(Given exercise): Set aside the pictures and output only the lines from the one containing "Write a Blender" up to and including the one containing "COL = SC.collection".

#####

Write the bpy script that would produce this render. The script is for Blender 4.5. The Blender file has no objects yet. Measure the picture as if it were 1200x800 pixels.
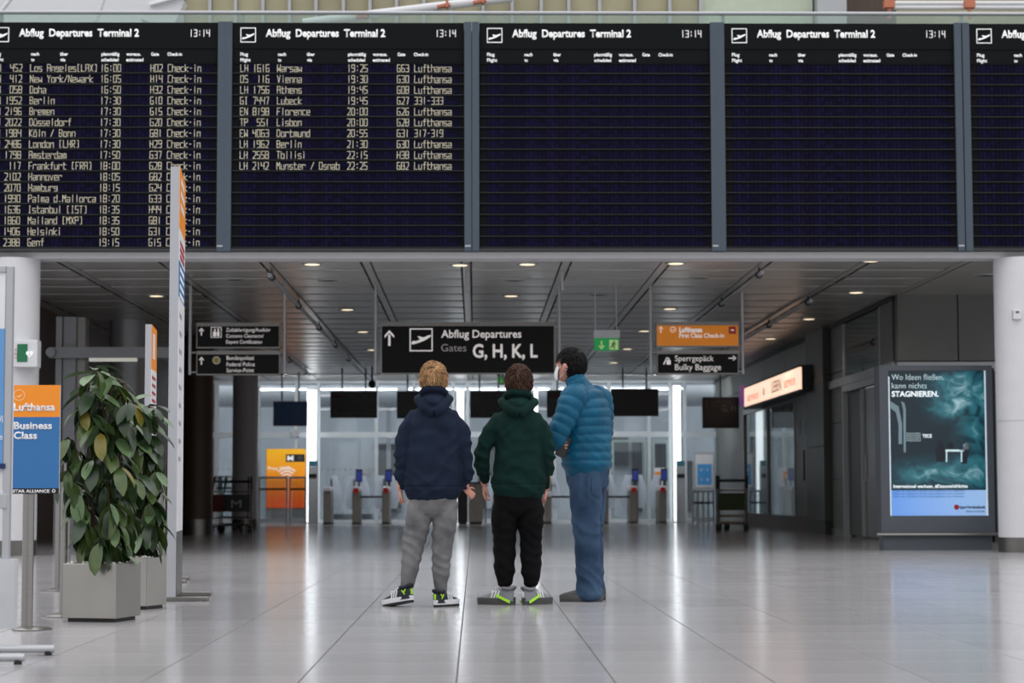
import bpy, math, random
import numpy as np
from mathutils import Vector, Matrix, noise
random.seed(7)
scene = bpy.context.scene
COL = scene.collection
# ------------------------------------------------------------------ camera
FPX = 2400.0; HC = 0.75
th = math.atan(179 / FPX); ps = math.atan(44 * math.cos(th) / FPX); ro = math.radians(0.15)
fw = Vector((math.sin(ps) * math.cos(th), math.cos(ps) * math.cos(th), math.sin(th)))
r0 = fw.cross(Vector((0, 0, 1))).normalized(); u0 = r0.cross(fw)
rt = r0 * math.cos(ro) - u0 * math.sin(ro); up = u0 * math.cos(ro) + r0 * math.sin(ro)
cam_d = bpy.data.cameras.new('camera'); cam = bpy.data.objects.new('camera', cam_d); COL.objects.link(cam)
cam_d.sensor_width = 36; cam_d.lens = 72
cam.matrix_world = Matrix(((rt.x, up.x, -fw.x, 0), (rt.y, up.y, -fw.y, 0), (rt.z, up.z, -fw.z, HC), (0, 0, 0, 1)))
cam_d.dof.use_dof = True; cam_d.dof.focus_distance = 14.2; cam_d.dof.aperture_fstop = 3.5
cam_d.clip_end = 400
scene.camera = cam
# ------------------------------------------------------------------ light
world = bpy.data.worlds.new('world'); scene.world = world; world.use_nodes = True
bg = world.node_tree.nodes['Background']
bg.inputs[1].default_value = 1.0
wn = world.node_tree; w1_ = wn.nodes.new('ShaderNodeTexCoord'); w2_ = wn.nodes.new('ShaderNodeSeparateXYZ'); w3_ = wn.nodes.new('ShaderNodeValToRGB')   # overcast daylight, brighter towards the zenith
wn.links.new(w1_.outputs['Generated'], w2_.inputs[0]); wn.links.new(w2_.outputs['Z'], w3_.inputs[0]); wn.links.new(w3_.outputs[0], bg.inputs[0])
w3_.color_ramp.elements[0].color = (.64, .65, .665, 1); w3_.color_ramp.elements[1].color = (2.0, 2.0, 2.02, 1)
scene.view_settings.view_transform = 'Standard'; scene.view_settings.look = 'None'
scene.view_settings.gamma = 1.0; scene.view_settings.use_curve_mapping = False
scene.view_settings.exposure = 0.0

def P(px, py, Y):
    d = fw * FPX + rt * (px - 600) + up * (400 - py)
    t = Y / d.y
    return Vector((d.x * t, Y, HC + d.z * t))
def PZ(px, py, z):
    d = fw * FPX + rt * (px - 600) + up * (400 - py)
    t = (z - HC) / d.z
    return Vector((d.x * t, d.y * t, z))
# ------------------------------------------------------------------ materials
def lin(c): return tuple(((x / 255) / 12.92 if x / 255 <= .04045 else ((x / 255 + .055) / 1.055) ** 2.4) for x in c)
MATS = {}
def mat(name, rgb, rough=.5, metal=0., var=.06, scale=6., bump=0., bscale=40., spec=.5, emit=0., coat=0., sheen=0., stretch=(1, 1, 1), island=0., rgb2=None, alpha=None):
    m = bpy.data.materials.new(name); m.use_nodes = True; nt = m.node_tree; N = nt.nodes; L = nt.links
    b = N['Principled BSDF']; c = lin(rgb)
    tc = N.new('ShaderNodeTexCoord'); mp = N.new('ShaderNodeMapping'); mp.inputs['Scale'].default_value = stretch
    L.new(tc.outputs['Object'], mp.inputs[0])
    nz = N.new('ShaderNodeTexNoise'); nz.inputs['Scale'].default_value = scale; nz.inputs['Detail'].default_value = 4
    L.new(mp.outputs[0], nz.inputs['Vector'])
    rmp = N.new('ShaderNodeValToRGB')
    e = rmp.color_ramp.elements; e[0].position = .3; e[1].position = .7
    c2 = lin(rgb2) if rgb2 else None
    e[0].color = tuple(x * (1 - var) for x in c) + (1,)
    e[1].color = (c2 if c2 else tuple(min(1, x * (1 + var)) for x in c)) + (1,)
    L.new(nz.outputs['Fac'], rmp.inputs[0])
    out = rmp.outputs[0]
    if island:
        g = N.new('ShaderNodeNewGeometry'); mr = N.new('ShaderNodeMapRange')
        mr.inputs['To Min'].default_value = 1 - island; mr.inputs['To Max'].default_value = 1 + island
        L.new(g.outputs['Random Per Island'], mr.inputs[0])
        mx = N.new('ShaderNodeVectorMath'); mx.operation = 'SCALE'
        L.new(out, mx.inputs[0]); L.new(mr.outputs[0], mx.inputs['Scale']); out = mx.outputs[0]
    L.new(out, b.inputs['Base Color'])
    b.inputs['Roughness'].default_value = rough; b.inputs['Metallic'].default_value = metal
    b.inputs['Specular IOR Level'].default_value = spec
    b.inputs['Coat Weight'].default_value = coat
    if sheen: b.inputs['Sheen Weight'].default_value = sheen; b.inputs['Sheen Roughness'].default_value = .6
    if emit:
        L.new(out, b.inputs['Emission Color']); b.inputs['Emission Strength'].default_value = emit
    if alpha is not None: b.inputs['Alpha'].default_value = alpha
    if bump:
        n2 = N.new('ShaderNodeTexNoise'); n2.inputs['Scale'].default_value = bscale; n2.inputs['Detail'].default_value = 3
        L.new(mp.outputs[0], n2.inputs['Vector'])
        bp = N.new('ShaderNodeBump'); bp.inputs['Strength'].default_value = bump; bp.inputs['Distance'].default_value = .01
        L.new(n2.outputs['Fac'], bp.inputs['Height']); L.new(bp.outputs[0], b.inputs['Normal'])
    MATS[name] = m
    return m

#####

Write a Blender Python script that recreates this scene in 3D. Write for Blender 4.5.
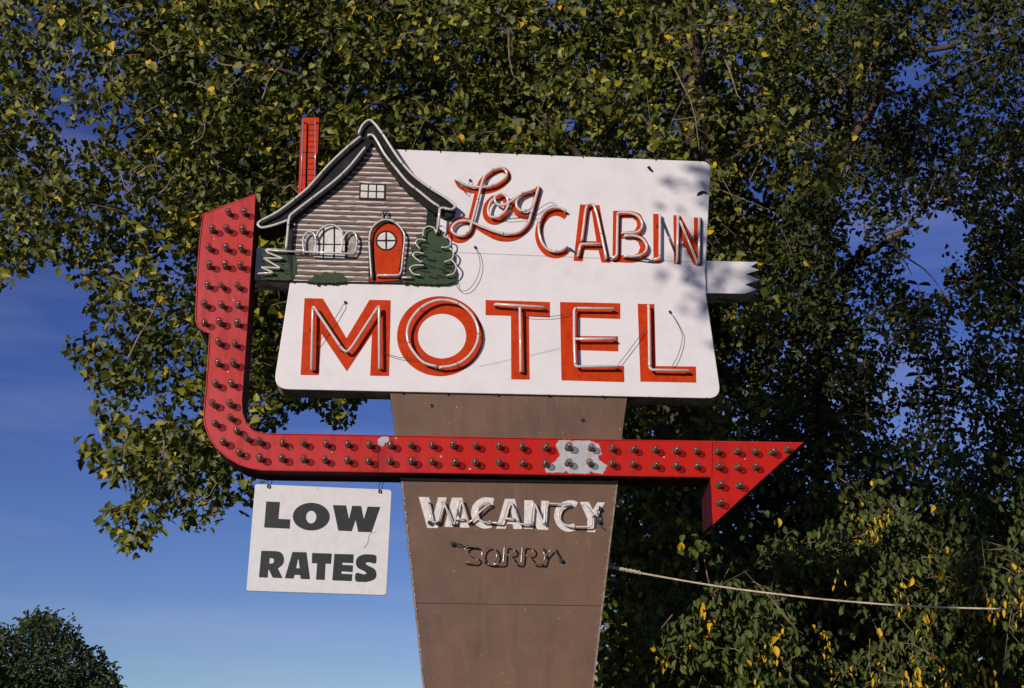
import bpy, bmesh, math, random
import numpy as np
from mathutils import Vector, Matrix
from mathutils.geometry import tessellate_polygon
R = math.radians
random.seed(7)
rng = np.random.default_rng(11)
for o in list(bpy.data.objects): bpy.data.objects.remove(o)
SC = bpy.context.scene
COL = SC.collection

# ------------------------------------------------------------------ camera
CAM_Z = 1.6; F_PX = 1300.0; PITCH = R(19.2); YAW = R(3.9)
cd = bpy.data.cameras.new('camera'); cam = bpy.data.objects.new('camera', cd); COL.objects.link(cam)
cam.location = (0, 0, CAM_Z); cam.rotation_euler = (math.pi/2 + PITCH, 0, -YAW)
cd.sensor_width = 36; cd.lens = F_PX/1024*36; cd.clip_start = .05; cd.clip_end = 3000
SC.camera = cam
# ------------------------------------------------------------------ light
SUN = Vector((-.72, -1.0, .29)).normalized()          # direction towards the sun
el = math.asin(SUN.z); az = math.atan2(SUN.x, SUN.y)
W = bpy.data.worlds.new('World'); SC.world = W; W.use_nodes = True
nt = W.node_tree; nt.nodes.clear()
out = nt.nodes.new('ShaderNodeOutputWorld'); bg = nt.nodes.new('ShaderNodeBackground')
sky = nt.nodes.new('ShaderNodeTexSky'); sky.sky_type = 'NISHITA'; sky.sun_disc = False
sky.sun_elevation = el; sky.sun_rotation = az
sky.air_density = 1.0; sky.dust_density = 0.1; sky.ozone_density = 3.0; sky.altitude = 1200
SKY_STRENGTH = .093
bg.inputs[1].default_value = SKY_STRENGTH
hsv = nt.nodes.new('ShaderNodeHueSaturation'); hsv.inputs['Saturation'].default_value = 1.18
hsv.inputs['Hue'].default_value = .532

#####

(Exercise result):
Write a Blender Python script that recreates this scene in 3D. Write for Blender 4.5.
import bpy, bmesh, math, random
import numpy as np
from mathutils import Vector, Matrix
from mathutils.geometry import tessellate_polygon
R = math.radians
random.seed(7)
rng = np.random.default_rng(11)
for o in list(bpy.data.objects): bpy.data.objects.remove(o)
SC = bpy.context.scene
COL = SC.collection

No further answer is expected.